Galois extension of prime degree

Question

I don't understand a step in the proof of corollary 96 in the book "Galois Theory" by J. Rotman.
The full book can be found here https://epdf.pub/galois-theory-second-edition-universitext.html

Corollary 96:
Let $E / F$ be a Galois extension of prime degree $p$. If $F$ has
a primitive $p$th root of unity, then $E = F(\beta)$, where $\beta^p \in F$, and so $E / F$
is a pure extension.

Here is the beginning of the proof:

Proof:
If $\omega$ is a primitive $p$th root of unity, then $N(\omega) = \omega^p = 1$, because
$\omega \in F$. Now $Gal(E/F) \simeq \mathbb{Z}_p$, by Corollary 71, hence is cyclic; let $\sigma$ be a generator. …

($N$ denotes the norm.) And Corollary 71 says:

Corollary 71:
Let $p$ be a prime, let $F$ be a field containing a primitive $p$th
root of unity, and let $f(x) = x^p – c \in F[x]$ have splitting field $E$. Then
either $f(x)$ splits and $Gal(E/F) = 1$ or it is irreducible and $Gal(E/F) \simeq \mathbb{Z}_p$.

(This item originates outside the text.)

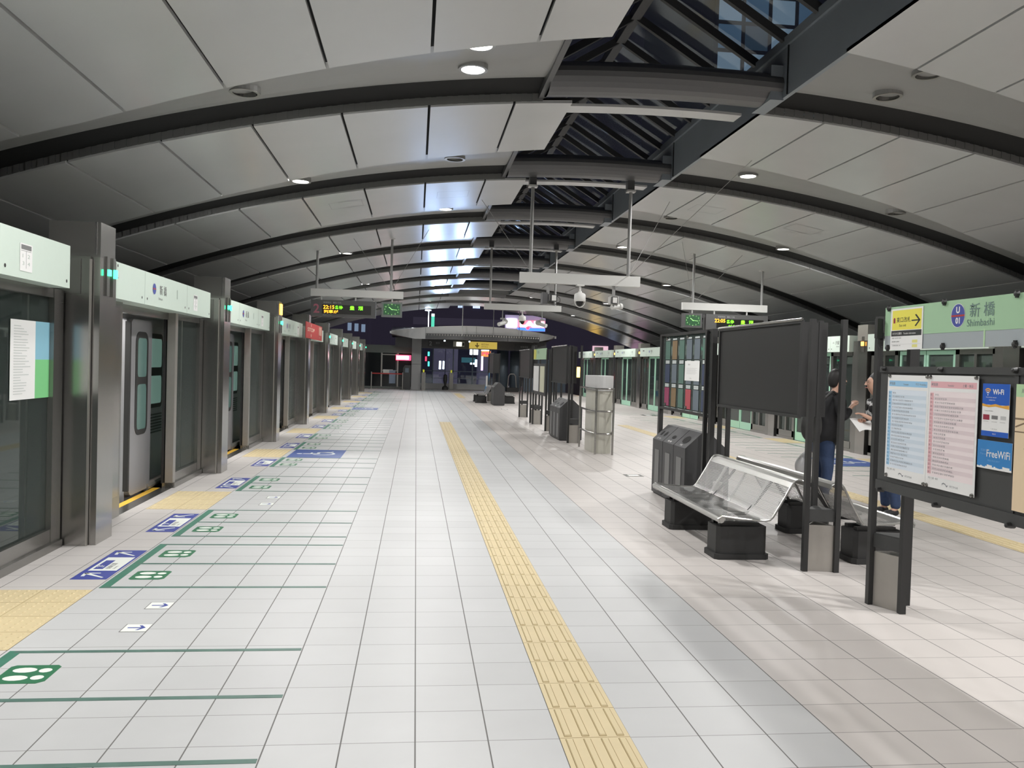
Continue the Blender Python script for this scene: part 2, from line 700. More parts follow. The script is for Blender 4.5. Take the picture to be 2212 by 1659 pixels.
# end panels filling the rooflight slot near the far end
b = MB()
for y in RIBY[-2:]:
    y2 = min(y+2.2, ROOF_END-0.1)
    for i in range(n):
        p, q = EL+(ER-EL)*i/n, EL+(ER-EL)*(i+1)/n
        b.quad((p, y, A(p)), (q, y, A(q)), (q, y2, A(q)), (p, y2, A(p)))
struct(b, 'ceiling', [M_panel])

# ---- rooflight: rafters and glass
RX, RZ, EZ = 2.62, 5.98, 5.18
b = MB()
y = -7.5
while y < YE-0.3:
    b.bar((RX, y, RZ), (ER+0.02, y, EZ), 0.09, 0.06, up=(0, 1, 0))
    b.bar((RX, y, RZ), (1.30, y, EZ), 0.09, 0.06, up=(0, 1, 0))
    y += 0.78
b.bar((RX, -8, RZ), (RX, YE, RZ), 0.12, 0.12)
struct(b, 'trim_%d' % k, [M_char]); k += 1
b = MB()
b.quad((RX, -8, RZ+0.08), (ER+0.05, -8, EZ+0.08), (ER+0.05, YE, EZ+0.08), (RX, YE, RZ+0.08))
b.quad((RX, -8, RZ+0.08), (1.28, -8, EZ+0.08), (1.28, YE, EZ+0.08), (RX, YE, RZ+0.08))
struct(b, 'window_1', [M_gsky])

# roof edge over the tracks and parapets
M_conc = mat('parapet_concrete', (0.16, 0.16, 0.155), rough=0.8, noise=0.2, nscale=3)
M_dark = mat('track_dark', (0.035, 0.036, 0.04), rough=0.8, noise=0.2, nscale=1)
b = MB()
b.box(-6.9, -6.8, -10, 46, -1.4, 3.0)
struct(b, 'wall_left', [M_dark])
b = MB()
b.box(12.6, 12.8, -10, 27, -1.4, 3.0, 1)
b.box(12.6, 12.8, 27, 70, -1.4, 0.95)
b.box(12.5, 12.6, -10, 27, 0.62, 0.80)
b.box(12.5, 12.6, -10, 27, 1.15, 1.45)
b.box(12.5, 12.6, -10, 27, 1.75, 1.95)
struct(b, 'wall_right', [M_conc, M_dark])
b = MB()
b.box(-6.9, -2.80, -10, 46, -1.4, -1.2)
b.box(8.72, 12.7, -10, 70, -1.4, -1.2)
b.box(-2.90, -2.80, -10, 46, -1.2, -0.02)
b.box(8.72, 8.82, -10, 46, -1.2, -0.02)
b.box(-7, 14, -10.2, -10, -1.4, 5.2)
struct(b, 'trim_%d' % k, [M_dark]); k += 1
for x in (10.6, 11.4):
    t = MB(); t.box(x-0.2, x+0.2, -10, 60, -1.2, -0.75)
    single(t, 'guideway_beam', M_conc, 'concrete running beam of the empty right-hand track, %s the parapet' % ('further from' if x < 11 else 'closest to'), 'guideway', (x, 20, -1.2))

for x, y, lab in ((-1.25, 14.6, 'square access hatch outline in the ceiling left of centre, third bay'), (0.55, 14.6, 'access hatch outline in the ceiling above the third downlight'),
                  (5.15, 14.8, 'access hatch outline in the ceiling right of the rooflight'), (7.0, 14.8, 'access hatch outline in the ceiling at far right, third bay')):
    m = MB()
    w2, g = 0.27, 0.006
    for (x0, x1, ya, yb) in ((x-w2, x+w2, y-w2, y-w2+g*2), (x-w2, x+w2, y+w2-g*2, y+w2), (x-w2, x-w2+g, y-w2, y+w2), (x+w2-g, x+w2, y-w2, y+w2)):
        m.quad((x0, ya, A(x0)-0.002), (x1, ya, A(x1)-0.002), (x1, yb, A(x1)-0.002), (x0, yb, A(x0)-0.002))
    single(m, 'access_hatch', [M_rib], lab, 'hatch', (x, y, A(x)))
# ================================================================== platform screens
def pillar_left():
    t = thing('screen_pillar', '', 'pillar', (-2.77, 7.06, 0), 'steel pillars between the screen doors on the left', world=False)
    m = MB()
    m.box(-0.16, 0.17, 0.0, 0.34, 0, 2.32)
    m.box(0.17, 0.235, 0.03, 0.39, 0, 2.32)
    m.box(0.165, 0.178, -0.004, 0.02, 0, 2.3, 1)
    m.build('shaft', [M_steel, M_steel_l], t)
    m = MB()
    m.box(-0.16, 0.235, 0.03, 0.36, 2.32, 2.60)
    m.box(0.20, 0.207, 0.020, 0.03, 2.34, 2.60, 1)
    m.build('cap', [M_steel_d, M_chrome], t)
    m = MB()
    m.box(-0.165, 0.10, -0.01, 0.0, 2.02, 2.30)
    m.build('service_cover', [M_steel_d], t)
    m = MB()
    m.box(0.235, 0.250, 0.14, 0.20, 2.02, 2.34)
    m.box(0.235, 0.252, 0.27, 0.33, 2.02, 2.34)
    m.box(0.250, 0.266, 0.145, 0.195, 2.185, 2.235, 1)
    m.box(0.252, 0.270, 0.275, 0.325, 2.175, 2.245, 1)
    pieces(m, 'signal_lamp', [M_steel_d, M_ledgrn], t)
    return t


P0 = pillar_left()
P0['label'] = 'brushed steel screen pillar with green lamp, nearest on the left platform edge'
NL = 9
for k in range(1, NL):
    lb = 'brushed steel screen pillar, %s from the camera along the left platform edge' % ORD[k]
    if k == 2:
        lb += ', orange light on its cap'
    dup(P0, (-2.77, 7.06+4.4*k, 0), lb)
m = MB(); m.box(-2.535, -2.52, 16.02, 16.22, 2.36, 2.56)
single(m, 'warning_lamp', [M_ledora], 'orange lamp glowing on the third steel pillar cap on the left', 'lamp', (-2.53, 16.1, 2.36))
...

My question: I do not see how $Gal(E/F) \simeq \mathbb{Z}_p$ follows from Corollary 71. Isn't it true that every group of prime order $p$ is cyclic and isomorph to $\mathbb{Z}_p$? Have I overseen something?

Answer 1

You are correct, Corollary 71 is not relevant and you only have to observe that every group of order $p$ is cyclic.